**Work to complete**
Find the lines that hold the word "scene" and return them.

**Source data**

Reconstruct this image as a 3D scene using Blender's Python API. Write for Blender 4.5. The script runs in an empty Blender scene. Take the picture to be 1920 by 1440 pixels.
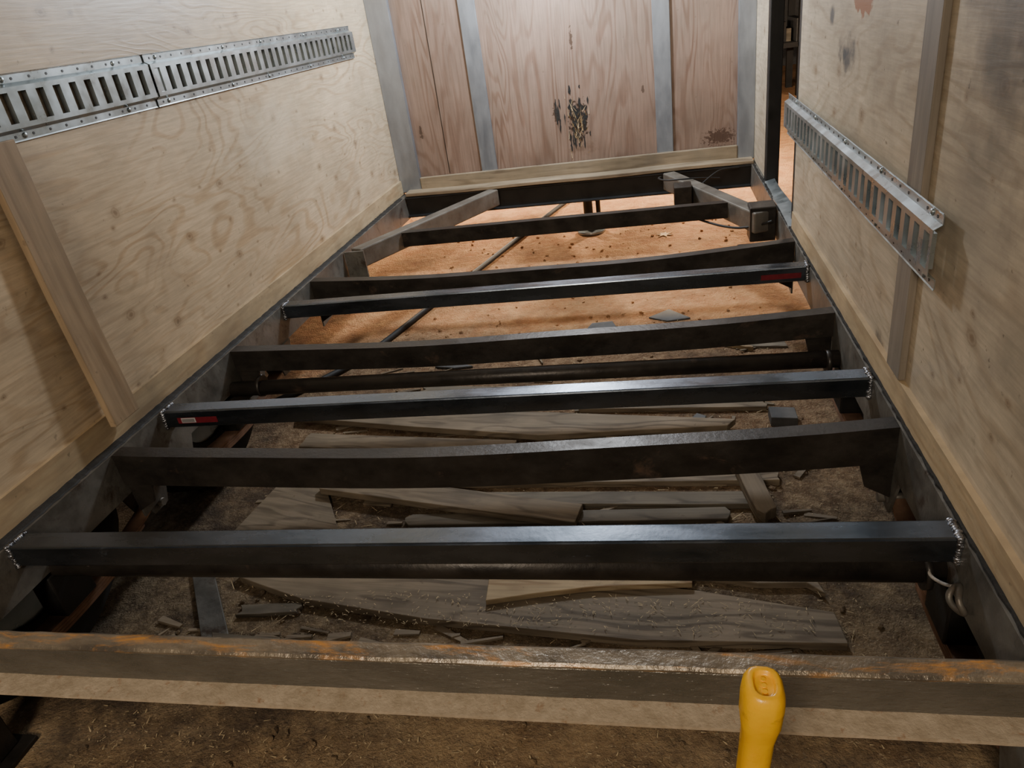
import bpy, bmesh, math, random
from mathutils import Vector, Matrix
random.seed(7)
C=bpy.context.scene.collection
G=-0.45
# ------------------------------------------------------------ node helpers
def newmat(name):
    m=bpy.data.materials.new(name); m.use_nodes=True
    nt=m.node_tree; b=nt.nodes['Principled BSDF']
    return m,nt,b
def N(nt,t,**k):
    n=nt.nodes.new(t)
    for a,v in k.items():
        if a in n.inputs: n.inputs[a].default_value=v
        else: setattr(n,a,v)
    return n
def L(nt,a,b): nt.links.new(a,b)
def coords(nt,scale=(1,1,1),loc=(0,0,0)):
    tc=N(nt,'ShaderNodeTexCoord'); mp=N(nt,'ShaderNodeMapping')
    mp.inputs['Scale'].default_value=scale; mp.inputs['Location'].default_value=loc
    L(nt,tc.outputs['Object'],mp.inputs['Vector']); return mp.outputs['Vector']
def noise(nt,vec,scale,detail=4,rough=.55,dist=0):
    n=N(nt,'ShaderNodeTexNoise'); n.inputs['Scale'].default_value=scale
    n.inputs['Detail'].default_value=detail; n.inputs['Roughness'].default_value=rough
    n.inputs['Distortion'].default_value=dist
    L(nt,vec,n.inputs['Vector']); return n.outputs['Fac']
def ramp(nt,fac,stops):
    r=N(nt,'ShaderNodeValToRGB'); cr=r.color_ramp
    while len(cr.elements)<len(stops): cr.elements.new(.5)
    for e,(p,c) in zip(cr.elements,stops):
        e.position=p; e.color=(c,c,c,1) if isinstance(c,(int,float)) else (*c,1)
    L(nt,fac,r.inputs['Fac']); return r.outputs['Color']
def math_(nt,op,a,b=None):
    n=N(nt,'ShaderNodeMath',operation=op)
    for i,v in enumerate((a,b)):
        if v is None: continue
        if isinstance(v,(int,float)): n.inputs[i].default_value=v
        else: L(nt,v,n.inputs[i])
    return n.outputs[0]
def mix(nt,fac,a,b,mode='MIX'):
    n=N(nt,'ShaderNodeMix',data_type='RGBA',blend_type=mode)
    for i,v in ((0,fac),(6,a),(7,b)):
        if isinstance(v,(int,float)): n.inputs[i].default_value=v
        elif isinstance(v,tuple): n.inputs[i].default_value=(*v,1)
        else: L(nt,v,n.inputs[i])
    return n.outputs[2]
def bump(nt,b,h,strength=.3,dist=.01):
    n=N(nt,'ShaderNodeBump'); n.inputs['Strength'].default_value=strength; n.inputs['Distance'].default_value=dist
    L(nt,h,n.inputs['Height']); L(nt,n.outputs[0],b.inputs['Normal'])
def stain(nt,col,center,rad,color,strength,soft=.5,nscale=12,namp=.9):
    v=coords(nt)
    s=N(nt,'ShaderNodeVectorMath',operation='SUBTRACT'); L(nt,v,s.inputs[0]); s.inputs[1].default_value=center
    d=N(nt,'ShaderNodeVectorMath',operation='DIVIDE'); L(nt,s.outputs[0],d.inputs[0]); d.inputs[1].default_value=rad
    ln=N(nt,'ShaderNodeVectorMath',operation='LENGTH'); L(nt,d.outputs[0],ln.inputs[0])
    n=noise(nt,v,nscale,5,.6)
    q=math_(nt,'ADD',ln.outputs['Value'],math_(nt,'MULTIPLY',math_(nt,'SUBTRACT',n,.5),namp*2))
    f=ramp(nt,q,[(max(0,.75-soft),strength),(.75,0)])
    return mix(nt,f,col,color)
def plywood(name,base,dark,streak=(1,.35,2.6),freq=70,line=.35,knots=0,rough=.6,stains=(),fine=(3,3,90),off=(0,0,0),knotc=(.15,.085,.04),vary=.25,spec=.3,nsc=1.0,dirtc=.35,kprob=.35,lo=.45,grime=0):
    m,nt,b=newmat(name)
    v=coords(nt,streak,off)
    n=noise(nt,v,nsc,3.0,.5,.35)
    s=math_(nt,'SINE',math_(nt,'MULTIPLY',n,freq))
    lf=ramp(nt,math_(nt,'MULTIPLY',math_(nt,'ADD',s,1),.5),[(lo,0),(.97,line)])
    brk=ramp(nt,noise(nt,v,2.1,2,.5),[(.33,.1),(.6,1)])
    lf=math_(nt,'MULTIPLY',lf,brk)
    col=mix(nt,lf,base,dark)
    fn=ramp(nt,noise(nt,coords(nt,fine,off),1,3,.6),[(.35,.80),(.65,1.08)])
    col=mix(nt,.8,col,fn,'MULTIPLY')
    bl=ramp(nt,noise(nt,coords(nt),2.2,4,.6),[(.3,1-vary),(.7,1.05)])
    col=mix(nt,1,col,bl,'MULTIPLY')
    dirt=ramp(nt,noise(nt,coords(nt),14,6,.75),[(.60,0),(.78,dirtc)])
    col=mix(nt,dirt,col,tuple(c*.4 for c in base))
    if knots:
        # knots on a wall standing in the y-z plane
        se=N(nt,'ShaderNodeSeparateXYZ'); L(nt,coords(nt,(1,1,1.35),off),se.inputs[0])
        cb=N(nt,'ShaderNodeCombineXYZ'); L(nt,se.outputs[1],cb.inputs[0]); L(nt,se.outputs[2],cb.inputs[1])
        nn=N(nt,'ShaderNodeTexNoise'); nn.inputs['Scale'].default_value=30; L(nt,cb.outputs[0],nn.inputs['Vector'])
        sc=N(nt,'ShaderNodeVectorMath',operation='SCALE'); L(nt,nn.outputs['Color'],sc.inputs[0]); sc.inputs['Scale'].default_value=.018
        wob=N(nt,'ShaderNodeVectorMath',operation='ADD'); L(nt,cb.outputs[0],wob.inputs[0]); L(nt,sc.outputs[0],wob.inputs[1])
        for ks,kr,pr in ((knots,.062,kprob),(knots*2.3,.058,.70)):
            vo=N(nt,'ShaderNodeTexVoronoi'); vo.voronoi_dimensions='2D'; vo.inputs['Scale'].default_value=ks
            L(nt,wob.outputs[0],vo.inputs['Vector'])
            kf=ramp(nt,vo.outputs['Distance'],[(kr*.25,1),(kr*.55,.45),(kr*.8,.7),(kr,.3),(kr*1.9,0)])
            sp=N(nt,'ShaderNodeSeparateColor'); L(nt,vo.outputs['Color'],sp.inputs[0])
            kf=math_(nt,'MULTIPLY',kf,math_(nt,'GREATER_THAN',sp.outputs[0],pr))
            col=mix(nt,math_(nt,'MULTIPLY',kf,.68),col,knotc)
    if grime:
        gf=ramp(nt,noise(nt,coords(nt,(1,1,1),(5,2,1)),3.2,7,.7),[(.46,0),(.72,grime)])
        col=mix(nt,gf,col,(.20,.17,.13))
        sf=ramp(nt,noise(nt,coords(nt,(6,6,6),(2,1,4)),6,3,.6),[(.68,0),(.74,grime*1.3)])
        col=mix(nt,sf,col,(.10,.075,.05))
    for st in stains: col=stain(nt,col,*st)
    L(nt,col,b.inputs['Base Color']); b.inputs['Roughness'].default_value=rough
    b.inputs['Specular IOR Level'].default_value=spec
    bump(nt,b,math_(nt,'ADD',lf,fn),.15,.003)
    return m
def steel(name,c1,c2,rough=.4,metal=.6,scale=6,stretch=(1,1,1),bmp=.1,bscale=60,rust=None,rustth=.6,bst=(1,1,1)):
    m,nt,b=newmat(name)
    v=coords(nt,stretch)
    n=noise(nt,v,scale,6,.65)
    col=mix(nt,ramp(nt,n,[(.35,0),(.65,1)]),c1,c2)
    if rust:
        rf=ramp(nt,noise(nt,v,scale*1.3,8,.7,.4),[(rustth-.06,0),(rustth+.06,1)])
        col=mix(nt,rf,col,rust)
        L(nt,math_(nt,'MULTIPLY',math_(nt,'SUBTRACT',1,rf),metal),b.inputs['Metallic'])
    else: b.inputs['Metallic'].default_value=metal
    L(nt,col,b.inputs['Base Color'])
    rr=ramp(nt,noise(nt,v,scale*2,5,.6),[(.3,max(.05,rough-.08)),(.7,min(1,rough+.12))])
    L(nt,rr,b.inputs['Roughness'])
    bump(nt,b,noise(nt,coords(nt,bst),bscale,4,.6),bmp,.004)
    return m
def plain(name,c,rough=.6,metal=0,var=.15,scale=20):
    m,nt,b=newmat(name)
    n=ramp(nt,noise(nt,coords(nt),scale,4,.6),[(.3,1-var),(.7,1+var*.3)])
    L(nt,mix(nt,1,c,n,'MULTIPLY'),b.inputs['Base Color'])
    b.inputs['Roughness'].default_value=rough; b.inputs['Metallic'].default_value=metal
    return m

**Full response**
Reconstruct this image as a 3D scene using Blender's Python API. Write for Blender 4.5. The script runs in an empty Blender scene. Take the picture to be 1920 by 1440 pixels.
C=bpy.context.scene.collection